Prompt -
Read the data and repeat it in full, exactly.

Information shown -
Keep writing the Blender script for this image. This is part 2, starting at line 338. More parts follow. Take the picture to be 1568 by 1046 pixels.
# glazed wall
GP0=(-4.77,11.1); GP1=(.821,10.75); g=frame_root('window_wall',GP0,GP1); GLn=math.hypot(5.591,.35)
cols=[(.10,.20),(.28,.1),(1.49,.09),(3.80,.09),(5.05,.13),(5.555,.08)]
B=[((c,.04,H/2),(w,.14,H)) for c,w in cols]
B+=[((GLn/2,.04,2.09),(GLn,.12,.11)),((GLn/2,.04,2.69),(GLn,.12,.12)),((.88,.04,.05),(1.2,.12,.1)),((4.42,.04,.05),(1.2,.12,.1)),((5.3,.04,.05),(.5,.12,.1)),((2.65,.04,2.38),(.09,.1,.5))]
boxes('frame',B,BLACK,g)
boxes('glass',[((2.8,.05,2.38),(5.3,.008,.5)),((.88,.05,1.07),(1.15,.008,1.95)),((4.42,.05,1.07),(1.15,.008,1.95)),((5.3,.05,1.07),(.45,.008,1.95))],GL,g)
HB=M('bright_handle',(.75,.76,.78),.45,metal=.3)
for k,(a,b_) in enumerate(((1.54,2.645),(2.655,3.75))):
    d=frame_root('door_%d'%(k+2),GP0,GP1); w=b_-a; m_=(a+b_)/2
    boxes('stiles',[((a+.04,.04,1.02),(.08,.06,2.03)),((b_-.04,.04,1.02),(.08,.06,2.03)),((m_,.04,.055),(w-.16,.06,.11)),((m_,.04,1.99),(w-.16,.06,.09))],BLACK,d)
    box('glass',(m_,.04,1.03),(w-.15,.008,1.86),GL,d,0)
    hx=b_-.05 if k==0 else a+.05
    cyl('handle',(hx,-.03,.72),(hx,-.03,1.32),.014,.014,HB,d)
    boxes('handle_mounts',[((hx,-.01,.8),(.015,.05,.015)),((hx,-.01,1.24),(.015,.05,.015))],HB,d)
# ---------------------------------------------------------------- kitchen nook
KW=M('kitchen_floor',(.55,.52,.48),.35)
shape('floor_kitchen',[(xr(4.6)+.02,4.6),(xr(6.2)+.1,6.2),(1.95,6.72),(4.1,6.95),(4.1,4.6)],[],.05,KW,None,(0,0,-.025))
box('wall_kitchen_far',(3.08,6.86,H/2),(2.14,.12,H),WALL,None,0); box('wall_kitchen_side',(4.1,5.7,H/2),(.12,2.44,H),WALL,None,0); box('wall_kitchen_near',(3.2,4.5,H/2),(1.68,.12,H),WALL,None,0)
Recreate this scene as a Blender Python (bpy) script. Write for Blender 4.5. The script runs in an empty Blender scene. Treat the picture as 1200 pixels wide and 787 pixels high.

Task response -
Keep writing the Blender script for this image. This is part 2, starting at line 338. More parts follow. Take the picture to be 1568 by 1046 pixels.
# glazed wall
GP0=(-4.77,11.1); GP1=(.821,10.75); g=frame_root('window_wall',GP0,GP1); GLn=math.hypot(5.591,.35)
cols=[(.10,.20),(.28,.1),(1.49,.09),(3.80,.09),(5.05,.13),(5.555,.08)]
B=[((c,.04,H/2),(w,.14,H)) for c,w in cols]
B+=[((GLn/2,.04,2.09),(GLn,.12,.11)),((GLn/2,.04,2.69),(GLn,.12,.12)),((.88,.04,.05),(1.2,.12,.1)),((4.42,.04,.05),(1.2,.12,.1)),((5.3,.04,.05),(.5,.12,.1)),((2.65,.04,2.38),(.09,.1,.5))]
boxes('frame',B,BLACK,g)
boxes('glass',[((2.8,.05,2.38),(5.3,.008,.5)),((.88,.05,1.07),(1.15,.008,1.95)),((4.42,.05,1.07),(1.15,.008,1.95)),((5.3,.05,1.07),(.45,.008,1.95))],GL,g)
HB=M('bright_handle',(.75,.76,.78),.45,metal=.3)
for k,(a,b_) in enumerate(((1.54,2.645),(2.655,3.75))):
    d=frame_root('door_%d'%(k+2),GP0,GP1); w=b_-a; m_=(a+b_)/2
    boxes('stiles',[((a+.04,.04,1.02),(.08,.06,2.03)),((b_-.04,.04,1.02),(.08,.06,2.03)),((m_,.04,.055),(w-.16,.06,.11)),((m_,.04,1.99),(w-.16,.06,.09))],BLACK,d)
    box('glass',(m_,.04,1.03),(w-.15,.008,1.86),GL,d,0)
    hx=b_-.05 if k==0 else a+.05
    cyl('handle',(hx,-.03,.72),(hx,-.03,1.32),.014,.014,HB,d)
    boxes('handle_mounts',[((hx,-.01,.8),(.015,.05,.015)),((hx,-.01,1.24),(.015,.05,.015))],HB,d)
# ---------------------------------------------------------------- kitchen nook
KW=M('kitchen_floor',(.55,.52,.48),.35)
shape('floor_kitchen',[(xr(4.6)+.02,4.6),(xr(6.2)+.1,6.2),(1.95,6.72),(4.1,6.95),(4.1,4.6)],[],.05,KW,None,(0,0,-.025))
box('wall_kitchen_far',(3.08,6.86,H/2),(2.14,.12,H),WALL,None,0); box('wall_kitchen_side',(4.1,5.7,H/2),(.12,2.44,H),WALL,None,0); box('wall_kitchen_near',(3.2,4.5,H/2),(1.68,.12,H),WALL,None,0)
Recreate this scene as a Blender Python (bpy) script. Write for Blender 4.5. The script runs in an empty Blender scene. Treat the picture as 1200 pixels wide and 787 pixels high.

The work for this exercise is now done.